The point, perhaps, is to get to the other side, to see the river from an opposite perspective.
And then see: The river itself is not as important as that you have crossed it.
And all these are inevitable, whether or not you cross the river and understand.
But oh.
That is only my perspective.
And I have not yet crossed this river. I am only trying to.
And the abject nature of my state is that I am trying to understand life, perchance to cross this river, by watching CNN, BBC, Al Jazeera and ABS-CBN.
No desert for me to fast in, to be lost into for 40 days like Siddharta Gautama and Jesus Christ.
I do have a technique for sleeping that, once, I learned from a devotee of Ananda Marga.
First, tense the muscles of your toes as hard as you can.
Then relax them, as slowly as you can.
The slowness is essential.
Do the same thing with the rest of your feet.
Then your legs.
Then the rest of your muscles moving upwards up to your face.
After this, do the same thing in reverse order starting from head to toe.
And then back again.
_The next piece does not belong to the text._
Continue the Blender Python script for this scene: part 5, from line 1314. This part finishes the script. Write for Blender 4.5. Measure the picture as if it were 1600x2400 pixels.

Become like waves landing on a beach, I was told.
I don’t always do this.
Most nights, all I need to do is to feel the soft cold of my pillows and contrast this to the warm body beside me on the bed.
She is breathing heavily so I can almost hear her dreams.
But there are nights when I do not sleep until the cocks crow.
And then I think, I should have taken that Melatonin.
But it’s too late now.
But in time, this thought: To be at peace, be at peace with your being despite its imperfection.
Imperfection is part of this universe — integral, essential, inevitable.
Be at peace with that. I do not remember if Christ or the Buddha said this, or in this way.
But this much I learned from reading after them.
And then sleep comes. And then the dream.
First, of death — of dying and everything he and I fear most in life.
A second dream. I am reborn finding myself sitting inside a mild and gentle darkness.
There is a campfire between us.
We are as many as a patrol of Boys Scouts.
And there, sitting next to me is my oldest son.
We are the same age.
I am one of them laying out a plan for our future together.
This is what I say: Let us not be evil.
But let us not also be so good we will not have fun.
Bliss.
But only as tenuous as a dream.
Nothing withstands the act of waking.
Still, I watch him carry a memory of it for the rest of the next day.